Directions for this task:
Out of the lines below, please list those that hold the string "scene".

Recorded data:
** START **

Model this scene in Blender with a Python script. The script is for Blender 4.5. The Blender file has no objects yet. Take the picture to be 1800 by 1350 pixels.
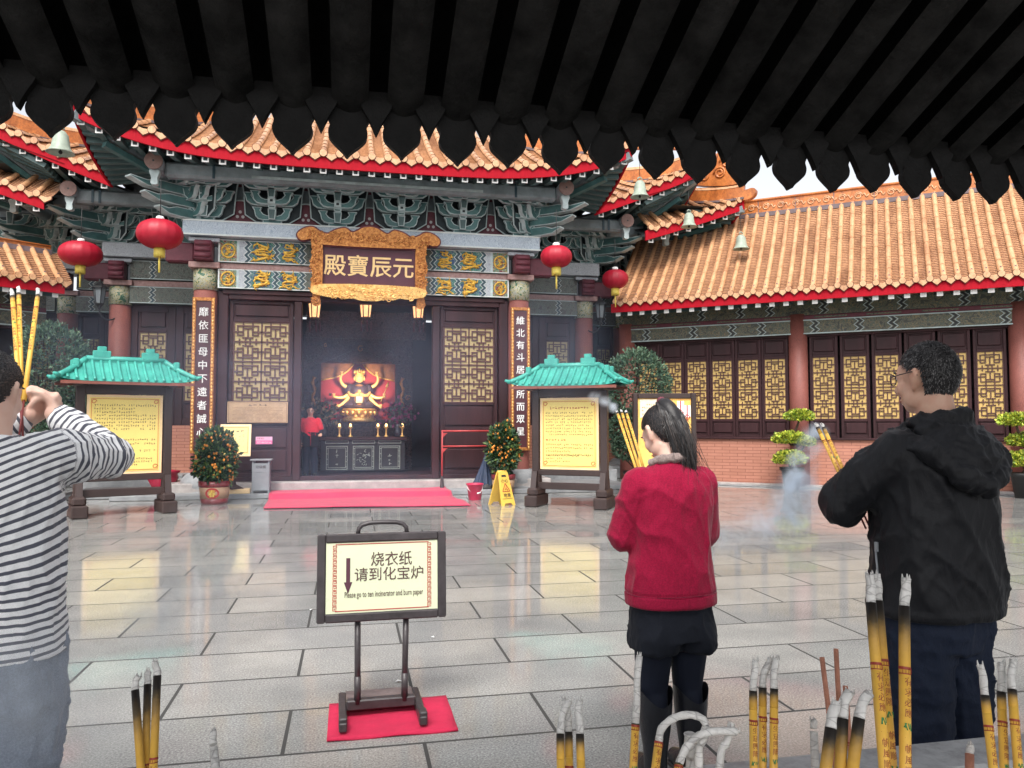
import bpy, math, random
from math import sin, cos, pi, radians, sqrt, atan2
from mathutils import Vector, Matrix, Euler, noise
import numpy as np
random.seed(7)
SC = bpy.context.scene
COL = SC.collection
# ------------------------------------------------------------------ camera
cam = bpy.data.cameras.new("camera"); camo = bpy.data.objects.new("camera", cam); COL.objects.link(camo)
cam.sensor_width = 36.0; cam.lens = 27.0; cam.clip_start = 0.05; cam.clip_end = 400
camo.location = (0, 0, 1.5)
camo.rotation_euler = (radians(90 + 2.84), 0, radians(-11.92))
SC.camera = camo
# ------------------------------------------------------------------ world, sun, exposure
SUN_EL, SUN_AZ = radians(52), radians(200)      # azimuth measured clockwise from +Y
w = bpy.data.worlds.new("World"); SC.world = w; w.use_nodes = True
nt = w.node_tree; bg = nt.nodes["Background"]
sky = nt.nodes.new("ShaderNodeTexSky"); sky.sky_type = 'NISHITA'; sky.sun_disc = False
sky.sun_elevation = SUN_EL; sky.sun_rotation = SUN_AZ; sky.air_density = 1.0; sky.dust_density = 4.0; sky.ozone_density = 1.0
hs = nt.nodes.new("ShaderNodeHueSaturation"); hs.inputs['Saturation'].default_value = 0.22; hs.inputs['Value'].default_value = 1.0
nt.links.new(sky.outputs[0], hs.inputs['Color']); nt.links.new(hs.outputs[0], bg.inputs[0]); bg.inputs[1].default_value = 0.15
sl = bpy.data.lights.new("sun", 'SUN'); so = bpy.data.objects.new("sun", sl); COL.objects.link(so)
sl.energy = 1.3; sl.angle = radians(22); sl.color = (1.0, 0.96, 0.9)
sd = Vector((sin(SUN_AZ)*cos(SUN_EL), cos(SUN_AZ)*cos(SUN_EL), sin(SUN_EL)))
so.rotation_euler = sd.to_track_quat('Z', 'Y').to_euler(); so.location = (0, 0, 30)
SC.view_settings.view_transform = 'Standard'; SC.view_settings.look = 'None'
SC.view_settings.exposure = 0.95; SC.view_settings.gamma = 1.0
SC.cycles.max_bounces = 8; SC.cycles.diffuse_bounces = 3; SC.cycles.glossy_bounces = 3
SC.cycles.transparent_max_bounces = 12; SC.cycles.volume_bounces = 5; SC.cycles.volume_max_steps = 128
SC.cycles.sample_clamp_indirect = 4.0

# ------------------------------------------------------------------ mesh builder
class MB:
    def __init__(s):
        s.v = []; s.f = []; s.mi = []; s.sm = []; s.mats = []
    def _m(s, mat):
        if mat not in s.mats: s.mats.append(mat)
        return s.mats.index(mat)
    def add(s, vs, fs, mat, smooth=False, T=None):
        b = len(s.v); k = s._m(mat)
        for p in vs:
            p = Vector(p)
            s.v.append(tuple(T @ p) if T is not None else tuple(p))
        for f in fs:
            s.f.append([i + b for i in f]); s.mi.append(k); s.sm.append(smooth)
        return s
    def box(s, c, d, mat, R=None, b=0.0, T=None):
        hx, hy, hz = d[0]/2, d[1]/2, d[2]/2
        c = Vector(c)
        M = Matrix.Translation(c) @ (R.to_4x4() if R is not None else Matrix.Identity(4))
        if T is not None: M = T @ M
        b = min(b, hx*.9, hy*.9, hz*.9)
        if b <= 0:
            vs = [(x, y, z) for z in (-hz, hz) for y in (-hy, hy) for x in (-hx, hx)]
            fs = [(0,2,3,1),(4,5,7,6),(0,1,5,4),(2,6,7,3),(0,4,6,2),(1,3,7,5)]
            return s.add(vs, fs, mat, False, M)
        vs = []; idx = {}
        for sx in (-1,1):
            for sy in (-1,1):
                for sz in (-1,1):
                    for a, (bx,by,bz) in enumerate(((0,b,b),(b,0,b),(b,b,0))):
                        idx[(sx,sy,sz,a)] = len(vs); vs.append((sx*(hx-bx), sy*(hy-by), sz*(hz-bz)))
        fs = []
        for sg in (-1,1):
            q = [idx[(sg,y,z,0)] for y,z in ((-1,-1),(1,-1),(1,1),(-1,1))]; fs.append(q if sg>0 else q[::-1])
            q = [idx[(x,sg,z,1)] for x,z in ((-1,-1),(-1,1),(1,1),(1,-1))]; fs.append(q if sg>0 else q[::-1])
            q = [idx[(x,y,sg,2)] for x,y in ((-1,-1),(1,-1),(1,1),(-1,1))]; fs.append(q if sg>0 else q[::-1])
        for s1 in (-1,1):
            for s2 in (-1,1):
                q=[idx[(s1,s2,-1,0)],idx[(s1,s2,-1,1)],idx[(s1,s2,1,1)],idx[(s1,s2,1,0)]]; fs.append(q if s1*s2<0 else q[::-1])
                q=[idx[(s1,-1,s2,0)],idx[(s1,1,s2,0)],idx[(s1,1,s2,2)],idx[(s1,-1,s2,2)]]; fs.append(q if s1*s2<0 else q[::-1])
                q=[idx[(-1,s1,s2,1)],idx[(-1,s1,s2,2)],idx[(1,s1,s2,2)],idx[(1,s1,s2,1)]]; fs.append(q if s1*s2<0 else q[::-1])
        for k in ((x,y,z) for x in (-1,1) for y in (-1,1) for z in (-1,1)):
            q=[idx[k+(0,)],idx[k+(1,)],idx[k+(2,)]]; fs.append(q if k[0]*k[1]*k[2]>0 else q[::-1])
        return s.add(vs, fs, mat, False, M)
    def bar(s, p0, p1, wd, ht, mat, up=(0,0,1), b=0.0):
        p0, p1 = Vector(p0), Vector(p1); d = p1-p0; L = d.length; d.normalize()
        u = Vector(up); x = d.cross(u)
        if x.length < 1e-5: u = Vector((0,1,0)); x = d.cross(u)
        x.normalize(); u = x.cross(d)
        R = Matrix((x, d, u)).transposed()
        return s.box((p0+p1)/2, (wd, L, ht), mat, R, b)
    def tube(s, pts, r, mat, seg=10, caps=True, smooth=True, flat=None):
        pts = [Vector(p) for p in pts]; n = len(pts)
        rs = r if isinstance(r, (list, tuple)) else [r]*n
        vs = []; fs = []; prev = None
        for i, p in enumerate(pts):
            t = (pts[min(i+1,n-1)] - pts[max(i-1,0)])
            if t.length < 1e-9: t = Vector((0,0,1))
            t.normalize()
            if prev is None:
                a = Vector((0,0,1)) if abs(t.z) < .9 else Vector((0,1,0))
                x = t.cross(a).normalized()
            else:
                x = prev - t*prev.dot(t)
                x = x.normalized() if x.length > 1e-6 else t.orthogonal().normalized()
            prev = x; y = t.cross(x)
            for k in range(seg):
                a = 2*pi*k/seg
                yy = y*(flat if flat else 1)
                vs.append(p + (x*cos(a) + yy*sin(a))*rs[i])
        for i in range(n-1):
            for k in range(seg):
                k2 = (k+1) % seg
                fs.append((i*seg+k, i*seg+k2, (i+1)*seg+k2, (i+1)*seg+k))
        s.add(vs, fs, mat, smooth)
        if caps:
            b = len(s.v) - len(vs); k = s._m(mat)
            s.f.append([b+i for i in range(seg)][::-1]); s.mi.append(k); s.sm.append(False)
            s.f.append([b+(n-1)*seg+i for i in range(seg)]); s.mi.append(k); s.sm.append(False)
        return s
    def lathe(s, prof, c, mat, seg=20, smooth=True, T=None):
        vs = []; fs = []; n = len(prof)
        for r, z in prof:
            for k in range(seg):
                a = 2*pi*k/seg; vs.append((c[0]+r*cos(a), c[1]+r*sin(a), c[2]+z))
        for i in range(n-1):
            for k in range(seg):
                k2 = (k+1) % seg; fs.append((i*seg+k, i*seg+k2, (i+1)*seg+k2, (i+1)*seg+k))
        if prof[0][0] > 1e-4: fs.append(list(range(seg))[::-1])
        if prof[-1][0] > 1e-4: fs.append([(n-1)*seg+k for k in range(seg)])
        return s.add(vs, fs, mat, smooth, T)
    def prism(s, poly, y0, y1, mat, T=None, smooth=False):
        """polygon in the xz plane (counter-clockwise seen from -y), from y0 (front) to y1 (back)"""
        n = len(poly)
        ar = sum(poly[i][0]*poly[(i+1)%n][1]-poly[(i+1)%n][0]*poly[i][1] for i in range(n))
        if ar < 0: poly = poly[::-1]
        vs = [(x, y0, z) for x, z in poly] + [(x, y1, z) for x, z in poly]
        fs = [list(range(n)), list(range(2*n-1, n-1, -1))]
        for i in range(n):
            j = (i+1) % n; fs.append((i, i+n, j+n, j))
        s.add(vs, fs[:2], mat, False, T)
        b = len(s.v)-2*n; k = s._m(mat)
        for f in fs[2:]:
            s.f.append([i+b for i in f]); s.mi.append(k); s.sm.append(smooth)
        return s
    def ell(s, c, r, mat, nu=14, nv=9, R=None, T=None):
        if not isinstance(r, (tuple, list)): r = (r, r, r)
        vs = []; fs = []
        for i in range(nv+1):
            t = pi*i/nv
            for k in range(nu):
                a = 2*pi*k/nu
                p = Vector((r[0]*sin(t)*cos(a), r[1]*sin(t)*sin(a), -r[2]*cos(t)))
                if R is not None: p = R @ p
                vs.append(p + Vector(c))
        for i in range(nv):
            for k in range(nu):
                k2 = (k+1) % nu
                fs.append((i*nu+k, i*nu+k2, (i+1)*nu+k2, (i+1)*nu+k))
        return s.add(vs, fs, mat, True, T)
    def grid(s, P, mat, smooth=True, flip=False):
        n, m = len(P), len(P[0]); vs = [p for row in P for p in row]; fs = []
        for i in range(n-1):
            for j in range(m-1):
                q = (i*m+j, i*m+j+1, (i+1)*m+j+1, (i+1)*m+j)
                fs.append(q[::-1] if flip else q)
        return s.add(vs, fs, mat, smooth)
    def text(s, t, size, mat, T, bold=0.0, th=0.0, align='C', wrap=None):
        if bold and not wrap:
            for dx, dy, dz in ((-bold,0,0),(bold,0,.0004),(0,-bold*.7,.0008),(0,bold*.7,.0012)):
                vs, fs = glyph(t, size, 0, align); s.add([(x+dx*size, y+dy*size, dz) for x, y, z in vs], fs, mat, False, T)
            return s
        vs, fs = glyph(t, size, 0, align)
        if wrap: vs = [(wrap*sin(x/wrap), y, wrap*(cos(x/wrap)-1)) for x, y, z in vs]
        return s.add(vs, fs, mat, False, T)
    def build(s, name, parent=None, loc=None, rot=None):
        me = bpy.data.meshes.new(name); me.from_pydata(s.v, [], s.f)
        for m in s.mats: me.materials.append(m)
        me.polygons.foreach_set('material_index', s.mi); me.polygons.foreach_set('use_smooth', s.sm)
        me.update()
        o = bpy.data.objects.new(name, me); COL.objects.link(o)
        if parent is not None: o.parent = parent
        if loc is not None: o.location = loc
        if rot is not None: o.rotation_euler = rot
        return o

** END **

Written reply:
Model this scene in Blender with a Python script. The script is for Blender 4.5. The Blender file has no objects yet. Take the picture to be 1800 by 1350 pixels.
SC = bpy.context.scene